◆ DATA EXCERPT
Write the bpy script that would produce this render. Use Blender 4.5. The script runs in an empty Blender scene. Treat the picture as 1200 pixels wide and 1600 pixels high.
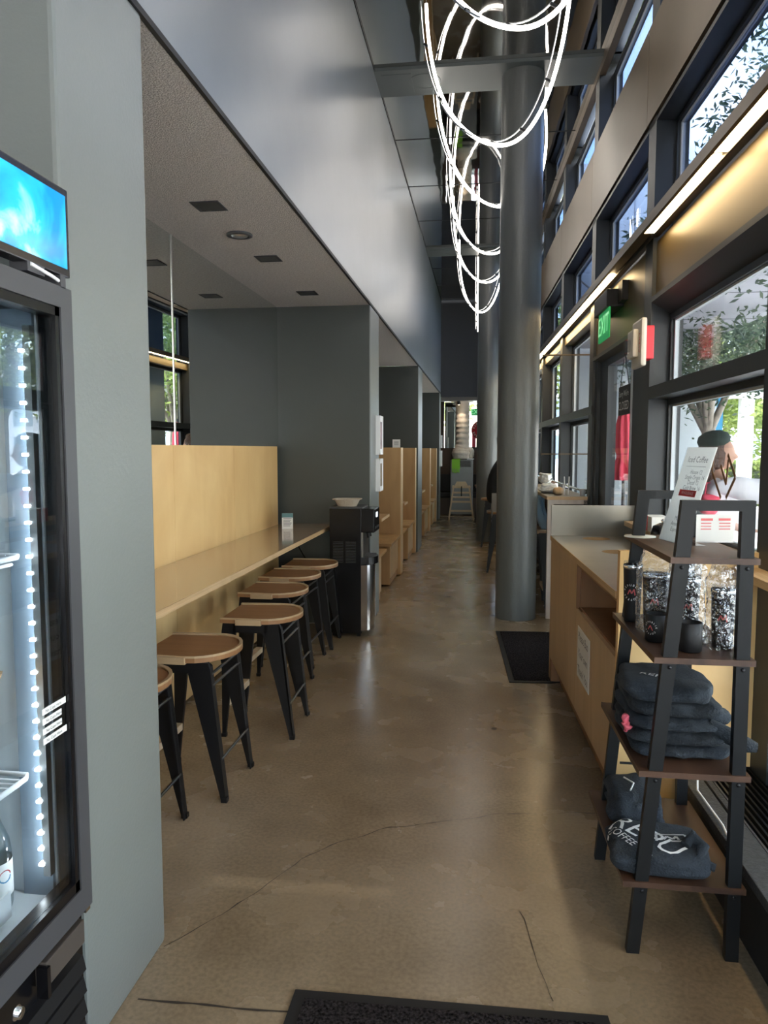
import bpy, bmesh, math, random
from math import sin, cos, pi, radians
from mathutils import Vector, Matrix, noise
random.seed(7)
S = bpy.context.scene
COL = S.collection

# ------------------------------------------------------------------ camera, sky, sun, exposure
cam = bpy.data.cameras.new('camera')
cam.sensor_fit = 'HORIZONTAL'; cam.sensor_width = 36; cam.lens = 36*1160/1200
cam.clip_start = .05; cam.clip_end = 300
co = bpy.data.objects.new('camera', cam); COL.objects.link(co)
co.location = (0, 0, 1.55); co.rotation_euler = (radians(90-4.829), 0, radians(7.681))
S.camera = co
w = bpy.data.worlds.new('sky'); S.world = w; w.use_nodes = True
nt = w.node_tree; bg = nt.nodes['Background']
sky = nt.nodes.new('ShaderNodeTexSky'); sky.sky_type = 'NISHITA'; sky.sun_disc = False
sky.sun_elevation = radians(50); sky.sun_rotation = radians(250); sky.dust_density = 2.5; sky.air_density = 1.0
bg.inputs['Strength'].default_value = .60
tcw = nt.nodes.new('ShaderNodeTexCoord'); cn = nt.nodes.new('ShaderNodeTexNoise'); cn.inputs['Scale'].default_value = 2.6; cn.inputs['Detail'].default_value = 7
cr_ = nt.nodes.new('ShaderNodeValToRGB'); cr_.color_ramp.elements[0].position = .44; cr_.color_ramp.elements[1].position = .68
cmx = nt.nodes.new('ShaderNodeMix'); cmx.data_type = 'RGBA'; cmx.inputs[7].default_value = (4.6, 4.1, 3.45, 1)   # thin bright cloud over blue sky
nt.links.new(tcw.outputs['Generated'], cn.inputs[0]); nt.links.new(cn.outputs[0], cr_.inputs[0]); nt.links.new(cr_.outputs[0], cmx.inputs[0])
nt.links.new(sky.outputs[0], cmx.inputs[6]); nt.links.new(cmx.outputs[2], bg.inputs[0])
sl = bpy.data.lights.new('sun', 'SUN'); sl.energy = 5.0; sl.angle = radians(1.5); sl.color = (1, .95, .87)
so = bpy.data.objects.new('sun', sl); COL.objects.link(so)
so.rotation_euler = Vector((-.30, -.12, 1.0)).to_track_quat('Z', 'Y').to_euler()
vs = S.view_settings
vs.view_transform = 'Standard'; vs.look = 'None'; vs.gamma = 1; vs.use_curve_mapping = False; vs.exposure = 2.05
S.cycles.use_denoising = True
S.cycles.max_bounces = 12; S.cycles.diffuse_bounces = 6; S.cycles.glossy_bounces = 5
S.cycles.transparent_max_bounces = 16; S.cycles.transmission_bounces = 6
S.cycles.sample_clamp_indirect = 6; S.cycles.caustics_reflective = False; S.cycles.caustics_refractive = False

# ------------------------------------------------------------------ frames
W = -.985                        # plane of the left wall
PH = radians(1.990)              # the window front runs at a slight angle to the left wall
PC = radians(2.625)
FM = Matrix.Rotation(PH, 4, 'Z')
CM = Matrix.Translation((.46, 4.829, 0)) @ Matrix.Rotation(PC, 4, 'Z')

# ------------------------------------------------------------------ materials
def mat(name, col, rough=.5, metal=0, spec=.5, emit=None, estr=0, alpha=None, bump=0, bscale=40, var=0, vscale=3, coat=0):
    m = bpy.data.materials.new(name); m.use_nodes = True
    n = m.node_tree; b = n.nodes['Principled BSDF']
    b.inputs['Base Color'].default_value = (*col, 1); b.inputs['Roughness'].default_value = rough
    b.inputs['Metallic'].default_value = metal; b.inputs['Specular IOR Level'].default_value = spec
    b.inputs['Coat Weight'].default_value = coat; b.inputs['Coat Roughness'].default_value = .12
    if emit: b.inputs['Emission Color'].default_value = (*emit, 1); b.inputs['Emission Strength'].default_value = estr
    tc = n.nodes.new('ShaderNodeTexCoord')
    if var:
        t = n.nodes.new('ShaderNodeTexNoise'); t.inputs['Scale'].default_value = vscale; t.inputs['Detail'].default_value = 6
        r = n.nodes.new('ShaderNodeMapRange'); r.inputs[3].default_value = 1-var; r.inputs[4].default_value = 1+var
        r.inputs[1].default_value = .3; r.inputs[2].default_value = .7
        mx = n.nodes.new('ShaderNodeMix'); mx.data_type = 'RGBA'; mx.blend_type = 'MULTIPLY'; mx.inputs[0].default_value = 1
        mx.inputs[6].default_value = (*col, 1)
        n.links.new(tc.outputs['Object'], t.inputs[0]); n.links.new(t.outputs[0], r.inputs[0]); n.links.new(r.outputs[0], mx.inputs[7])
        n.links.new(mx.outputs[2], b.inputs['Base Color'])
    if bump:
        t = n.nodes.new('ShaderNodeTexNoise'); t.inputs['Scale'].default_value = bscale; t.inputs['Detail'].default_value = 4
        bp = n.nodes.new('ShaderNodeBump'); bp.inputs['Strength'].default_value = bump; bp.inputs['Distance'].default_value = .02
        n.links.new(tc.outputs['Object'], t.inputs[0]); n.links.new(t.outputs[0], bp.inputs['Height']); n.links.new(bp.outputs[0], b.inputs['Normal'])
    return m

def wood(name, c1, c2, axis='Z', rough=.4, scale=1.0, streak=14, coat=0):
    m = bpy.data.materials.new(name); m.use_nodes = True
    n = m.node_tree; b = n.nodes['Principled BSDF']; b.inputs['Roughness'].default_value = rough
    b.inputs['Coat Weight'].default_value = coat; b.inputs['Coat Roughness'].default_value = .08
    tc = n.nodes.new('ShaderNodeTexCoord'); mp = n.nodes.new('ShaderNodeMapping')
    s = {'X': (.7, streak, streak), 'Y': (streak, .7, streak), 'Z': (streak, streak, .7)}[axis]
    mp.inputs['Scale'].default_value = [v*scale for v in s]
    t = n.nodes.new('ShaderNodeTexNoise'); t.inputs['Scale'].default_value = 2; t.inputs['Detail'].default_value = 8; t.inputs['Distortion'].default_value = .6
    t2 = n.nodes.new('ShaderNodeTexNoise'); t2.inputs['Scale'].default_value = 1.7*scale; t2.inputs['Detail'].default_value = 5; t2.inputs['Distortion'].default_value = 1.2
    ad = n.nodes.new('ShaderNodeMath'); ad.operation = 'ADD'
    mu = n.nodes.new('ShaderNodeMath'); mu.operation = 'MULTIPLY'; mu.inputs[1].default_value = .5
    cr = n.nodes.new('ShaderNodeValToRGB')
    cr.color_ramp.elements[0].position = .34; cr.color_ramp.elements[0].color = (*c1, 1)
    cr.color_ramp.elements[1].position = .66; cr.color_ramp.elements[1].color = (*c2, 1)
    L = n.links.new
    L(tc.outputs['Object'], mp.inputs[0]); L(mp.outputs[0], t.inputs[0]); L(tc.outputs['Object'], t2.inputs[0])
    L(t.outputs[0], ad.inputs[0]); L(t2.outputs[0], ad.inputs[1]); L(ad.outputs[0], mu.inputs[0]); L(mu.outputs[0], cr.inputs[0])
    L(cr.outputs[0], b.inputs['Base Color'])
    return m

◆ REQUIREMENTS
Which lines include "scene"? Copy each of them out.

◆ TASK ANSWER
Write the bpy script that would produce this render. Use Blender 4.5. The script runs in an empty Blender scene. Treat the picture as 1200 pixels wide and 1600 pixels high.
S = bpy.context.scene